Como requisitos subjetivos do exercício do direito à dedução do imposto determina-se, nomeadamente, que os bens e serviços deverão estar diretamente relacionados com o exercício da atividade em causa. Em conformidade com o disposto no artigo 168.º da DIVA, transposto, em parte, pelo artigo 20.º, n.º 1, alínea a), do CIVA, o sujeito passivo pode deduzir o IVA suportado no Estado-membro em que se encontra estabelecido nas transmissões de bens e prestações de serviços, assim como nas operações assimiladas nas aquisições intracomunitárias de bens e nas importações ali localizadas, “Quando os bens e os serviços sejam utilizados para os fins das suas operações tributadas (…) ”.

Este normativo, em conformidade com as regras do Direito da União Europeia, vem assim exigir que exista um nexo de causalidade entre o bem ou serviço adquirido (input) e o output tributado, para que o IVA seja suscetível de ser dedutível.

Isto é, o IVA suportado a montante numa determinada operação só é dedutível na medida em que possa estar relacionada a jusante com uma operação efetivamente tributada, devendo a relação ser aferida em função do reporte e inclusão do custo suportado, no preço da operação tributada.

Neste contexto o TJUE, no Caso BLP[6], concluiu que os bens ou serviços a montante devem apresentar uma relação direta e imediata com uma ou diversas operações sujeita(s) a imposto a jusante, sendo que o direito à dedução do IVA pressupõe que as despesas em causa devam constituir parte integrante dos elementos constitutivos do preço das operações tributadas.

Inevitavelmente, a análise do alcance daquela expressão “ (…) relação direta e imediata (…)”, deverá ser efetuada casuisticamente, competindo aos órgãos jurisdicionais nacionais aplicar o critério aos factos de cada processo que lhes seja presente e tomar em consideração todas as circunstâncias em que se desenrolam as operações em causa[7].

Não obstante, como concluiu o Advogado-geral no Caso Midland Bank, o emprego dos dois adjetivos «direto» e «imediato» não pode deixar de significar uma relação especialmente próxima entre as operações tributáveis efetuadas por um sujeito passivo e os bens ou serviços fornecidos por outro sujeito passivo[8].
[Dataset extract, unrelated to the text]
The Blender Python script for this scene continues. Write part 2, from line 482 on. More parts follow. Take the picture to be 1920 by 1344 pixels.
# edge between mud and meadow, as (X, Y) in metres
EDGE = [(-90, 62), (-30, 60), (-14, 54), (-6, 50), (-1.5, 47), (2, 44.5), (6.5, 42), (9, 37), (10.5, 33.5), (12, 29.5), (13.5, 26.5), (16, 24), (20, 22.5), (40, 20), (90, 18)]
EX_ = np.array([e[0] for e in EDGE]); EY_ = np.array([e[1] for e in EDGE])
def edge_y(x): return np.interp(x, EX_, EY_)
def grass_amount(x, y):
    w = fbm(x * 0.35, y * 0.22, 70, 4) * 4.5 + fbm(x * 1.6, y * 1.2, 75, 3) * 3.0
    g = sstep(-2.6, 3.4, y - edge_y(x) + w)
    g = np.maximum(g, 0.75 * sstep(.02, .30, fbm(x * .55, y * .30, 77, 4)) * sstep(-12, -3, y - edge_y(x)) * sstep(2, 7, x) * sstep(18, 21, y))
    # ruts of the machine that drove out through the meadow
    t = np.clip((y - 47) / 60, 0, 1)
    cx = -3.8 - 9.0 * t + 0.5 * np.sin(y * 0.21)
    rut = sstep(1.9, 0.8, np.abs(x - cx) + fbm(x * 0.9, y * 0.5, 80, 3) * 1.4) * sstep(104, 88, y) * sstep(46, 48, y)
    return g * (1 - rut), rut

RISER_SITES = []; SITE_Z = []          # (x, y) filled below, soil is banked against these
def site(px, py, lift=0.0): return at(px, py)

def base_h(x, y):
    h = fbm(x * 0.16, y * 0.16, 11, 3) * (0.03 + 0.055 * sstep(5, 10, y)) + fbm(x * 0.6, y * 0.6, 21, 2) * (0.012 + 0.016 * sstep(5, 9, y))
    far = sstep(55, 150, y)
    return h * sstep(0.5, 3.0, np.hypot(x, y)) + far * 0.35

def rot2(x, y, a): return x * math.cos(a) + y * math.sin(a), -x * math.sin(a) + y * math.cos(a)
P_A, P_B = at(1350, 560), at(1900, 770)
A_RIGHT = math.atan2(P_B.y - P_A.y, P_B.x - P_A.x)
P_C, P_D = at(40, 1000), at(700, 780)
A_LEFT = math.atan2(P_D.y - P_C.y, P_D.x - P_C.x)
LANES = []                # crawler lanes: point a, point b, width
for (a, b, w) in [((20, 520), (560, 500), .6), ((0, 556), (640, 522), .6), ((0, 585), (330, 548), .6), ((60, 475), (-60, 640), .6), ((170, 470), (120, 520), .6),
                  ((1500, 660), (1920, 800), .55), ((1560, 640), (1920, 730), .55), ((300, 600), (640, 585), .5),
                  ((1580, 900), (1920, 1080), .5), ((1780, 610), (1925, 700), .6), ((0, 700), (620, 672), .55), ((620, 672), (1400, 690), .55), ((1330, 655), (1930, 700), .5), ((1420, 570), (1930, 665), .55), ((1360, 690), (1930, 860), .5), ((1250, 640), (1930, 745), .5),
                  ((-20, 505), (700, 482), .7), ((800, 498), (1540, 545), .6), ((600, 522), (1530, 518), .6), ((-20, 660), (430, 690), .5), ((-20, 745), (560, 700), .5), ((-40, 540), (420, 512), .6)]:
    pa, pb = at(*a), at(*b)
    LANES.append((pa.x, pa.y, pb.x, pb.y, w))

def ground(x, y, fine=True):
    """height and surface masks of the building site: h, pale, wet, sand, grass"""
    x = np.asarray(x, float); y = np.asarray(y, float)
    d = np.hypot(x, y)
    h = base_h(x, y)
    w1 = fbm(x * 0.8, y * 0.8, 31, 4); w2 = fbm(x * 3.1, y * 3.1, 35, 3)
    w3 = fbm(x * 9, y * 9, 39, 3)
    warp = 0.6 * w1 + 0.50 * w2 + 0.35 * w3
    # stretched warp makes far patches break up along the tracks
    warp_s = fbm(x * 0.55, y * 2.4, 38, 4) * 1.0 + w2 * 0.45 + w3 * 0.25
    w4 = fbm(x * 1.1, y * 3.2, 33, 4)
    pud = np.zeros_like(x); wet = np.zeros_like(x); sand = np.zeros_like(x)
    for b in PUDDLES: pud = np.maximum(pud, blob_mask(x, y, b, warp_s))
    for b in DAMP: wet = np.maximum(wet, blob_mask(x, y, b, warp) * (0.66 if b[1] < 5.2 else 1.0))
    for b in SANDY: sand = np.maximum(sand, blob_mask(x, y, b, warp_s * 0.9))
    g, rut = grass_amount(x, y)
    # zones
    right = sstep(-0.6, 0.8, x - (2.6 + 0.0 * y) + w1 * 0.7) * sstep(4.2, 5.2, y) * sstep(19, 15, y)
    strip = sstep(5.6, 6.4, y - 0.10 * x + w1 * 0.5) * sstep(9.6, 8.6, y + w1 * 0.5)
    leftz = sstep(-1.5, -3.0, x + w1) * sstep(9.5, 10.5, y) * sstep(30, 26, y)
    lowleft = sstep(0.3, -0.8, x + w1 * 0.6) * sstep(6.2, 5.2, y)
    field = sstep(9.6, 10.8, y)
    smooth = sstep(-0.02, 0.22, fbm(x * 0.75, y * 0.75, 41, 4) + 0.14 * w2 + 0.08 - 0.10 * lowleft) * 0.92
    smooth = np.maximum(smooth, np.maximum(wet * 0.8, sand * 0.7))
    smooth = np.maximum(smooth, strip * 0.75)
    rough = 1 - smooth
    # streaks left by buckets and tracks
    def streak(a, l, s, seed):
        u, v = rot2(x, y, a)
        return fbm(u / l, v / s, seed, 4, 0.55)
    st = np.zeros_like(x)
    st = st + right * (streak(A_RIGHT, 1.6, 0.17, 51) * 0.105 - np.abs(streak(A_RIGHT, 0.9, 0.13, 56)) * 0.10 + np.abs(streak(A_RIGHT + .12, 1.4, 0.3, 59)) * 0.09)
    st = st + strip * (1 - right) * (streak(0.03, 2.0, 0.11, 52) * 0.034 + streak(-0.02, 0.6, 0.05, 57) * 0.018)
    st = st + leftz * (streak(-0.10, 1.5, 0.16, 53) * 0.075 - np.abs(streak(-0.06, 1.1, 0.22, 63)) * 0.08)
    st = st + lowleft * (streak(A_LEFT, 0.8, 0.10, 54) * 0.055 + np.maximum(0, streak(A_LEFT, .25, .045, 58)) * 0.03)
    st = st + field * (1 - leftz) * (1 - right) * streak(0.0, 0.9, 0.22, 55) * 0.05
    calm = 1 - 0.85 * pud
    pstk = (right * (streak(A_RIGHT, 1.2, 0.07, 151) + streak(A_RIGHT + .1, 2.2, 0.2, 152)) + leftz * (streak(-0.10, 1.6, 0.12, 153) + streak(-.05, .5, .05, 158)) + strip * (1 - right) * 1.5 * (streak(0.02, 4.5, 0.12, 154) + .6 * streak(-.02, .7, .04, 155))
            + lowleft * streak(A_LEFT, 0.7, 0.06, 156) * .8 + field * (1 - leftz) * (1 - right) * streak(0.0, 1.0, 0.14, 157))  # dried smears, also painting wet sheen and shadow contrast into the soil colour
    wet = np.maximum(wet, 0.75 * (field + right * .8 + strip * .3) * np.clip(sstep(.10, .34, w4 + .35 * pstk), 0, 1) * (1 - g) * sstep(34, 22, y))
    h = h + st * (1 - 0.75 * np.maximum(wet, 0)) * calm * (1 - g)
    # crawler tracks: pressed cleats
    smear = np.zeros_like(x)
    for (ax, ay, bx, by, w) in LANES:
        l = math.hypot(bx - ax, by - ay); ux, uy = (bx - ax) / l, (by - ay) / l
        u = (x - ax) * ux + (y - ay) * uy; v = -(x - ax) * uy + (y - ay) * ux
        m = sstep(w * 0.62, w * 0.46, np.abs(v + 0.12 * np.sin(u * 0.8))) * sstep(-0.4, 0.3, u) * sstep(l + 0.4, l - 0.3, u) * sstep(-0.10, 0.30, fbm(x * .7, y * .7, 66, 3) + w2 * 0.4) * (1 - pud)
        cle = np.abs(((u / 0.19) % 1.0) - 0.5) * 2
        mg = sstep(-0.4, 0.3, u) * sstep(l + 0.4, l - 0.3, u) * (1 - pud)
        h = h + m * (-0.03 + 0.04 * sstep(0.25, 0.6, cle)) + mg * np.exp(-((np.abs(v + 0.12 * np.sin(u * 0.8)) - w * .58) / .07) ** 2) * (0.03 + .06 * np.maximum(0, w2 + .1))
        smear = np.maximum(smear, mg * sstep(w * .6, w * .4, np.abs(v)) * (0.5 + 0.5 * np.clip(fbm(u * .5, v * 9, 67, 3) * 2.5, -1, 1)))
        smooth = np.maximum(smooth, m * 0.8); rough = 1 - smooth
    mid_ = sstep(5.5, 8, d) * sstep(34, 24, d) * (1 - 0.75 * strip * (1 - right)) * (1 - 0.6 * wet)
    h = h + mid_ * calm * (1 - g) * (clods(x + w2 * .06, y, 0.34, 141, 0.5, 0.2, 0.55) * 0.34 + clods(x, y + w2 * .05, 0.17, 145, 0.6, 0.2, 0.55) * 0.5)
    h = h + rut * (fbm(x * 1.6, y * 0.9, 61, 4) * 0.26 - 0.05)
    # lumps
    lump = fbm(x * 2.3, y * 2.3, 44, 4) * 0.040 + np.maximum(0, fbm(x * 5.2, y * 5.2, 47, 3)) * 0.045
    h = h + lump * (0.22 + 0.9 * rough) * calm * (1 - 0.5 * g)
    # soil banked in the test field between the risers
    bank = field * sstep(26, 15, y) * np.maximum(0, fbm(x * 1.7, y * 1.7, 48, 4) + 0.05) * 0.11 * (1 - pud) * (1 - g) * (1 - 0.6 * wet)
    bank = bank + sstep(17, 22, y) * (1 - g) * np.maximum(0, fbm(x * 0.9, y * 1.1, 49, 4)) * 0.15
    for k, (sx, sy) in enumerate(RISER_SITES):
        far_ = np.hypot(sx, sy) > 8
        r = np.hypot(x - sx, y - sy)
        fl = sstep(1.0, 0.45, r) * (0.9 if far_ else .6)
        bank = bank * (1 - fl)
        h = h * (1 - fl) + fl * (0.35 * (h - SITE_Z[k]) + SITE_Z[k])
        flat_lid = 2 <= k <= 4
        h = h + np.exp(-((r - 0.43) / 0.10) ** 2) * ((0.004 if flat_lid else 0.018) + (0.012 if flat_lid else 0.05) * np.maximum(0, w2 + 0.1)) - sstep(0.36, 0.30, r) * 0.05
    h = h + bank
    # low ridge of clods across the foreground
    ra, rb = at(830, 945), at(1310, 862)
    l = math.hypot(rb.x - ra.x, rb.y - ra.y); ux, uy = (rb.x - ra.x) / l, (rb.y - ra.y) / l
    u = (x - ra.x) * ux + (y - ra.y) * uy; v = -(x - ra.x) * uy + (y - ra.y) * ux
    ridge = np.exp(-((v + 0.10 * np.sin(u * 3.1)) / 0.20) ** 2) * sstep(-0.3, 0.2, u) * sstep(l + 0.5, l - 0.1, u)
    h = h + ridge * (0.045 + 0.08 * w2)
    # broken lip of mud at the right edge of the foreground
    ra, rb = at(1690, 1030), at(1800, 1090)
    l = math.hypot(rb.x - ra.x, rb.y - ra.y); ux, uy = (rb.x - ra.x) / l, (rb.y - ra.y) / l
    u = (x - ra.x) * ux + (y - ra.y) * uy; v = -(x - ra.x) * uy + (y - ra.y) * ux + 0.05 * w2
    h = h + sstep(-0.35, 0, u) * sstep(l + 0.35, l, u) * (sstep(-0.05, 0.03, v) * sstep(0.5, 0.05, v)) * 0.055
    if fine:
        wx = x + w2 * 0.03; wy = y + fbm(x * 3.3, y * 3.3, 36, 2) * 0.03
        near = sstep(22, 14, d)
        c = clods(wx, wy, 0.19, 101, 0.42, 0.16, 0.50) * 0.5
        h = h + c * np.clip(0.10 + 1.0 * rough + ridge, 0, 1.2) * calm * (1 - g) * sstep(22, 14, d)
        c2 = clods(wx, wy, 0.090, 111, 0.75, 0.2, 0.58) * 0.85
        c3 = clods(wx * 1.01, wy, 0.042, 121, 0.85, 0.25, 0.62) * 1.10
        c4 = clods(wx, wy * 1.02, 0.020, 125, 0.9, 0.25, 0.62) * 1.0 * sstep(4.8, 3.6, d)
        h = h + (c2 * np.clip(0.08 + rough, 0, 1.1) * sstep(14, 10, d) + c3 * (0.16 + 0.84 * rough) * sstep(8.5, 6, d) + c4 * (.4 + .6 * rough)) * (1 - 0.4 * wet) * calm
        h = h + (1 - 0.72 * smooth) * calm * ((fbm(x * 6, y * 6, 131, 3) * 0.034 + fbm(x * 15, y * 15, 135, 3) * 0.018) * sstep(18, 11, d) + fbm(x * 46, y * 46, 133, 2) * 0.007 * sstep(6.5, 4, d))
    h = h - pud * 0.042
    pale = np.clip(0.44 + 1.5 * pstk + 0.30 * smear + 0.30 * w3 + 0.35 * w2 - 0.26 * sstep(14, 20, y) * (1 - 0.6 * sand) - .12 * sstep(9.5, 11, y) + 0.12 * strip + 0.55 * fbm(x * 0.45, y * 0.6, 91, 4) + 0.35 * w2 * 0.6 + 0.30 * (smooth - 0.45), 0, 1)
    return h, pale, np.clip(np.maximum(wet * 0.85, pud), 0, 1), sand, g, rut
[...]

Contudo, a densidade dessa relação pode ser diferente consoante a qualidade do sujeito passivo e a natureza das operações efetuadas e estas variáveis podem também ter repercussões sobre o ónus da prova da existência da relação, o qual cabe ao operador interessado na dedução.

Assim, de acordo com a jurisprudência do TJUE, sempre que um sujeito passivo exercer atividades económicas destinadas a realizar exclusivamente operações tributáveis, não é necessário, para que se possa deduzir na totalidade o imposto, estabelecer, quanto a cada operação a montante, a existência de uma relação direta e imediata com a operação específica sujeita a imposto[9].

O que o legislador apenas exige é que os bens e serviços sejam utilizados ou suscetíveis de o ser “para os fins das próprias operações tributáveis”. Não é necessária a existência de uma relação com uma operação específica tributável, sendo suficiente que exista uma relação com a atividade da empresa.

Quanto ao adjetivo “imediata”, este denota uma grande proximidade temporal entre as duas operações. No entanto, isto não significa que o imposto sobre a operação a montante deva tornar-se exigível antes de a operação a jusante ter sido realizada: basta que o período de tempo entre as duas operações não seja demasiado longo, facto que reforça o caráter financeiro da dedução.

Assim, numa primeira fase, deverá aferir-se se a operação a montante sujeita a IVA apresenta uma relação direta e imediata com uma ou várias operações que confiram direito a dedução, pressupondo o reporte do custo daquele no preço das operações.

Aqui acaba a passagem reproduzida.